Nel 1907 furono eseguiti alcuni restauri dell’edificio porticato durante i quali le colonne furono rimesse a piombo e furono rafforzate le chiavi di ferro degli archi. Nel 1921 l’edificio fu acquistato dal Consorzio Agrario che incaricò l’ingegner Umberto Ravaglia di progettare il restauro dell’immobile per potervi collocare gli uffici. È probabile che risalga a quell’intervento la sistemazione dell’immobile come giunge a noi, vale a dire formato da due blocchi, di cui quello prospiciente la strada, costituito dall’antica palazzina porticata, e la parte retrostante frutto della rielaborazione e del riadattamento dei vari corpi di fabbrica che costituivano gli ambienti di servizio della vecchia locanda. Secondo il progetto di Ravaglia, la facciata fu modificata, spostando la porta d’ ingresso al centro e abbassando le quattro finestre, che ora si venivano a trovare con la parte sommitale allineata allo stipite della porta e simmetriche due a due all’ingresso centrale.
La parte più nobile dell’impianto, vale a dire la palazzina con “sporto” prospiciente la strada, che per le caratteristiche può essere ritenuta di età veneziana, mantenne nell’insieme la sua consistenza.
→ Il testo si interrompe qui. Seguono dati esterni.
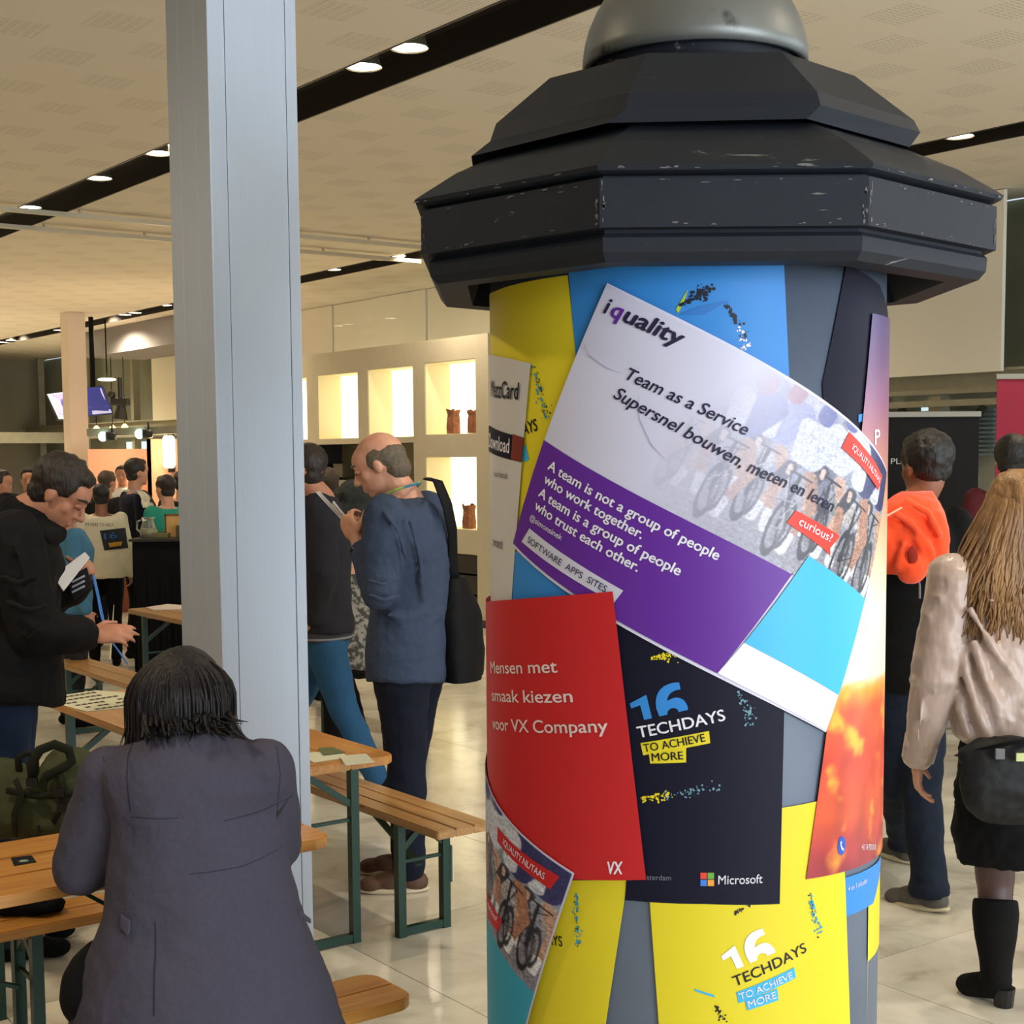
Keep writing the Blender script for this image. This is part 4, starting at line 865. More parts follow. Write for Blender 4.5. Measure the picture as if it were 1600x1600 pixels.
def trousers(r, parent, m, voxel=.012, wide=1.0, folds=.016, name='trousers', cuffs=False, top=.10):
    bm = bmesh.new(); J = r.J; s = r.s; hs = (J['hipR']-J['hipL']).normalized(); ax = UZ; g = r.girth
    f_ = UZ.cross(hs)
    loft(bm, [(J['pelvis']-UZ*.09*s, hs*.17*g*s, f_*.118*g*s), (J['pelvis'], hs*.178*g*s, f_*.127*g*s), (J['pelvis']+UZ*top*s, hs*.160*g*s, f_*.118*g*s)])
    for S in 'RL':
        capsule(bm, J['hip'+S]-UZ*.02*s, J['kn'+S], .098*s*wide, .068*s*wide); e = J['kn'+S].lerp(J['an'+S], 1.0); capsule(bm, J['kn'+S], e, .068*s*wide, .056*s*wide)
        if cuffs: tube(bm, [e+UZ*.0, e-UZ*.045*s], .066*s*wide, 14)
    return blob(name, bm, m, parent, voxel, 4, folds, .11)
def shoes(r, parent, m, sole=None, voxel=.007, s2=1.0):
    for S in 'RL':
        t = getattr(r, 'toe'+S).normalized(); a = r.J['an'+S]; s = r.s*s2; gz = a.z-.09*s; bm = bmesh.new()
        sd = t.cross(UZ).normalized(); upv = sd.cross(t).normalized()
        an = a-upv*.055*s
        M3 = Matrix((sd, t, upv)).transposed()
        ell(bm, an-t*.015*s, (.043*s, .058*s, .046*s), M3, 14); ell(bm, an+t*.065*s+upv*.002*s, (.046*s, .085*s, .042*s), M3, 14); ell(bm, an+t*.14*s-upv*.006*s, (.044*s, .055*s, .033*s), M3, 14)
        capsule(bm, an, a+upv*.02*s, .042*s, .040*s)
        o = blob('shoe', bm, m, parent, voxel, 2)
        if sole:
            bm = bmesh.new(); ell(bm, an+t*.060*s-upv*.026*s, (.051*s, .142*s, .018*s), M3, 16); blob('sole', bm, sole, o, voxel, 1)
def person(label, r, group=None): 
    ro = root('person', (r.base.x, r.base.y, 0), label, 'person', group); ro['_b'] = 1; del ro['_b']
    r.holder = ro; return ro
_link = link
def settle(ro):
    """parts were modelled in world coordinates: parent them without moving"""
    bpy.context.view_layer.update()
    inv_ = Matrix.Translation(-Vector(ro.location))
    for o in ro.children:
        o.matrix_parent_inverse = inv_
def strands(name, m, parent, roots, fn, n=14, rad=.006, seed=0, flat=.5):
    bm = bmesh.new(); rn = random.Random(seed)
    for i, rt_ in enumerate(roots):
        pts = fn(rt_, rn); k = len(pts)
        tube(bm, pts, [(rad*(1-.75*(j/(k-1))**2)*1.5, rad*flat*(1-.75*(j/(k-1))**2)) for j in range(k)], 6)
    return obj(name, bm, m, parent, True)
JEANS = cloth('dark navy denim', (20, 25, 40), .85); JEANS2 = cloth('blue denim', (44, 74, 112), .8); BLACKC = cloth('black cloth', (11, 11, 13), .9)
HB = mat('dark brown hair', (38, 28, 24), .5, var=.3, scale=60, bump=.5, bscale=120, stretch=(1, 1, .15)); HK = mat('black hair', (20, 17, 17), .5, var=.3, scale=60, bump=.5, bscale=120, stretch=(1, 1, .15))
HG = mat('greying brown hair', (96, 84, 68), .6, var=.3, scale=80, bump=.5, bscale=140); HN = mat('brown hair', (74, 56, 42), .5, var=.3, scale=70, bump=.5, bscale=120)

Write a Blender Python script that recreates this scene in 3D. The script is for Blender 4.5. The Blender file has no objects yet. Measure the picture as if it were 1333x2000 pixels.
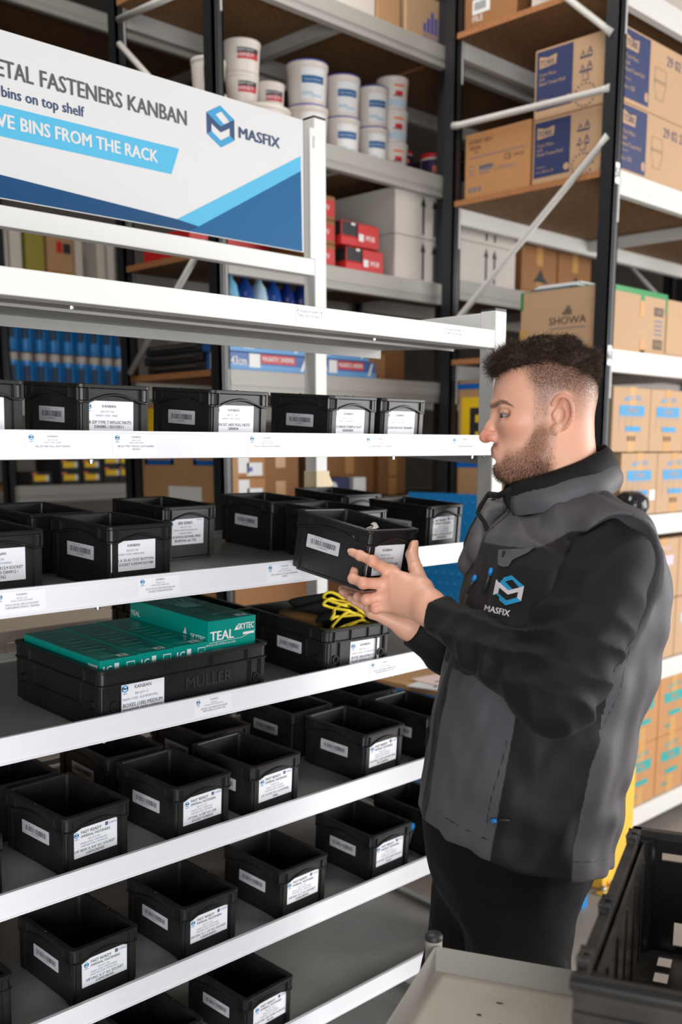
import bpy, bmesh, math, random
import numpy as np
from math import sin, cos, tan, radians, pi, sqrt, atan2
from mathutils import Vector, Matrix, Euler

SC = bpy.context.scene
COL = SC.collection
rnd = random.Random(7)

# ------------------------------------------------------------------ camera
F_PX, CX, CY = 2021.9, 667.0, 1249.0
YAW, PITCH, ROLL = radians(45.071), radians(-10.483), radians(-0.093)
CAM = Vector((0.0, -1.535, 1.57))
fwd = Vector((sin(YAW) * cos(PITCH), cos(YAW) * cos(PITCH), sin(PITCH)))
rgt = Vector((cos(YAW), -sin(YAW), 0))
up = rgt.cross(fwd)
rgt, up = rgt * cos(ROLL) + up * sin(ROLL), -rgt * sin(ROLL) + up * cos(ROLL)
cam_data = bpy.data.cameras.new('camera')
cam_data.sensor_width = 36.0
cam_data.sensor_fit = 'AUTO'
cam_data.lens = F_PX * 36.0 / 2000.0
cam_data.shift_y = (CY - 1000.0) / 2000.0
cam_data.shift_x = -(CX - 666.5) / 2000.0
cam_data.clip_end = 60
cam_data.dof.use_dof = True
cam_data.dof.focus_distance = 1.92
cam_data.dof.aperture_fstop = 3.1
cam = bpy.data.objects.new('camera', cam_data)
COL.objects.link(cam)
cam.matrix_world = Matrix(((rgt.x, up.x, -fwd.x, CAM.x), (rgt.y, up.y, -fwd.y, CAM.y), (rgt.z, up.z, -fwd.z, CAM.z), (0, 0, 0, 1)))
SC.camera = cam

# ------------------------------------------------------------------ world, lights, exposure
SC.view_settings.view_transform = 'Standard'
SC.view_settings.look = 'None'
SC.view_settings.gamma = 1.0
SC.view_settings.use_curve_mapping = False
SC.view_settings.exposure = 0.0
SC.cycles.use_denoising = True
SC.cycles.max_bounces = 8
SC.cycles.diffuse_bounces = 4

world = bpy.data.worlds.new('daylight')
SC.world = world
world.use_nodes = True
wn = world.node_tree.nodes['Background']
wn.inputs[0].default_value = (0.93, 0.96, 1.0, 1)
wn.inputs[1].default_value = 0.34

def area_light(name, loc, target, sx, sy, power, color):
    d = bpy.data.lights.new(name, 'AREA')
    d.shape = 'RECTANGLE'; d.size = sx; d.size_y = sy; d.energy = power; d.color = color
    o = bpy.data.objects.new(name, d); COL.objects.link(o)
    o.location = loc
    o.rotation_euler = (Vector(target) - Vector(loc)).to_track_quat('-Z', 'Y').to_euler()
    return o

# daylight through the warehouse's roller door on the right, roof lights overhead, plus two added fills
area_light('door_daylight', (5.6, -3.2, 1.7), (1.6, -0.1, 1.0), 3.4, 3.2, 310, (1.0, 0.975, 0.95))
area_light('roof_daylight', (0.4, -2.4, 4.2), (1.3, 0.2, 0.8), 3.0, 1.8, 36, (1.0, 0.98, 0.96))
area_light('left_fill', (-1.7, -3.4, 1.1), (0.9, 0.1, 0.7), 2.2, 1.9, 165, (0.98, 0.985, 1.0))  # unseen fill added low at left to brighten strips, bin fronts and face
area_light('aisle_fill', (1.6, 0.9, 4.25), (1.6, 0.9, 0), 2.4, 0.3, 60, (1.0, 0.95, 0.88))  # unseen strip added overhead to brighten the cabinets and space behind the rack

# ------------------------------------------------------------------ materials
MATS = {}
def mat(name, color, rough=0.5, metal=0.0, noise=0.0, nscale=30.0, bump=0.0, bscale=200.0, spec=0.5, sheen=0.0, alpha=None, trans=0.0, coat=0.0, stretch=None, c2=None):
    """principled material; noise mixes towards c2 (or a darker tone) with a procedural pattern in object space"""
    if name in MATS: return MATS[name]
    m = bpy.data.materials.new(name); m.use_nodes = True
    nt = m.node_tree; b = nt.nodes['Principled BSDF']
    b.inputs['Base Color'].default_value = (*color, 1)
    b.inputs['Roughness'].default_value = rough
    b.inputs['Metallic'].default_value = metal
    b.inputs['Specular IOR Level'].default_value = spec
    if sheen: b.inputs['Sheen Weight'].default_value = sheen; b.inputs['Sheen Roughness'].default_value = 0.4
    if trans: b.inputs['Transmission Weight'].default_value = trans
    if coat: b.inputs['Coat Weight'].default_value = coat
    if alpha is not None: b.inputs['Alpha'].default_value = alpha
    if noise or bump:
        tc = nt.nodes.new('ShaderNodeTexCoord'); mp = nt.nodes.new('ShaderNodeMapping')
        nt.links.new(tc.outputs['Object'], mp.inputs[0])
        if stretch: mp.inputs['Scale'].default_value = stretch
    if noise:
        n = nt.nodes.new('ShaderNodeTexNoise'); n.inputs['Scale'].default_value = nscale; n.inputs['Detail'].default_value = 6
        nt.links.new(mp.outputs[0], n.inputs['Vector'])
        r = nt.nodes.new('ShaderNodeValToRGB'); r.color_ramp.elements[0].position = 0.35; r.color_ramp.elements[1].position = 0.7
        c2 = c2 or tuple(c * (1 - noise) for c in color)
        r.color_ramp.elements[0].color = (*color, 1); r.color_ramp.elements[1].color = (*c2, 1)
        nt.links.new(n.outputs['Fac'], r.inputs[0]); nt.links.new(r.outputs[0], b.inputs['Base Color'])
    if bump:
        n2 = nt.nodes.new('ShaderNodeTexNoise'); n2.inputs['Scale'].default_value = bscale; n2.inputs['Detail'].default_value = 3
        nt.links.new(mp.outputs[0], n2.inputs['Vector'])
        bn = nt.nodes.new('ShaderNodeBump'); bn.inputs['Strength'].default_value = bump; bn.inputs['Distance'].default_value = 0.002
        nt.links.new(n2.outputs['Fac'], bn.inputs['Height']); nt.links.new(bn.outputs[0], b.inputs['Normal'])
    MATS[name] = m
    return m

def srgb(r, g, b):
    f = lambda c: (c / 255 / 12.92) if c / 255 <= 0.04045 else ((c / 255 + 0.055) / 1.055) ** 2.4
    return (f(r), f(g), f(b))

BLK = mat('black_plastic', (0.0095, 0.0095, 0.0102), 0.4, noise=1, nscale=14, c2=(0.014, 0.0138, 0.0138), bump=0.08, bscale=900)
BLKD = mat('dusty_black_plastic', (0.011, 0.0108, 0.0108), 0.42, noise=1, nscale=25, c2=(0.021, 0.0195, 0.0185), bump=0.1, bscale=600)
CARD = mat('white_card', (0.86, 0.88, 0.93), 0.55)
STICK = mat('grey_white_sticker', (0.62, 0.63, 0.66), 0.35)
INK = mat('black_ink', (0.03, 0.03, 0.045), 0.6)
INKG = mat('grey_ink', (0.16, 0.16, 0.2), 0.6)
NAVY = mat('navy_ink', srgb(16, 48, 92), 0.5)
CYAN = mat('cyan_ink', srgb(40, 160, 215), 0.5)
LCYAN = mat('light_cyan_ink', srgb(92, 196, 238), 0.45)
BLUE = mat('blue_ink', srgb(0, 104, 160), 0.45)
PURP = mat('violet_ink', srgb(70, 80, 160), 0.5)
WHITE = mat('white_print', (0.74, 0.75, 0.76), 0.5)
PAINT = mat('white_powder_coat', (0.68, 0.68, 0.66), 0.42, bump=0.03, bscale=300)
LIPW = mat('white_label_strip', (0.82, 0.83, 0.87), 0.28)
ZINC = mat('grey_sheet_steel', (0.36, 0.36, 0.35), 0.45, metal=0.1, noise=0.25, nscale=5)
CHROME = mat('bright_screw', (0.7, 0.7, 0.7), 0.25, metal=1)
DGREY = mat('charcoal_ink', srgb(74, 72, 74), 0.55)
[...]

A differenza della restante architettura residenziale del periodo nota in città, in genere caratterizzata da una lineare facciata a vista dotata di balconcino centrale, Casa Ghigi presenta lungo la facciata un massiccio portico, sostenuto da un colonnato dotato di capitelli “lombardeschi”, terminante con due robusti pilastri, che costituisce un unicum a Ravenna.
Al restauro degli anni ’20 del Novecento, si deve, invece, la totale ristrutturazione della parte posteriore del complesso. In quella occasione si rese abitabile anche quella che in precedenza era un’ampia corte centrale, dotandola di una copertura a lucernaio. Aderendo a quello che era il gusto imperante dell’epoca, vale a dire lo stile liberty che a Ravenna fu adottato non tralasciando la propensione per l’eclettismo già mostrata nel decennio precedente, le pareti ricavate dalla chi usura della corte furono vivacemente decorate con pitture murali a carattere floreale e strutturate serialmente in aperture ad arco separate da lesene con capitelli. In tempi più recenti sono state operate delle modifiche ben riconoscibili per la modesta morfologia e per l’inserimento di elementi strutturali moderni sia sul fronte di via Fantuzzi sia nella parte retrostante a nord.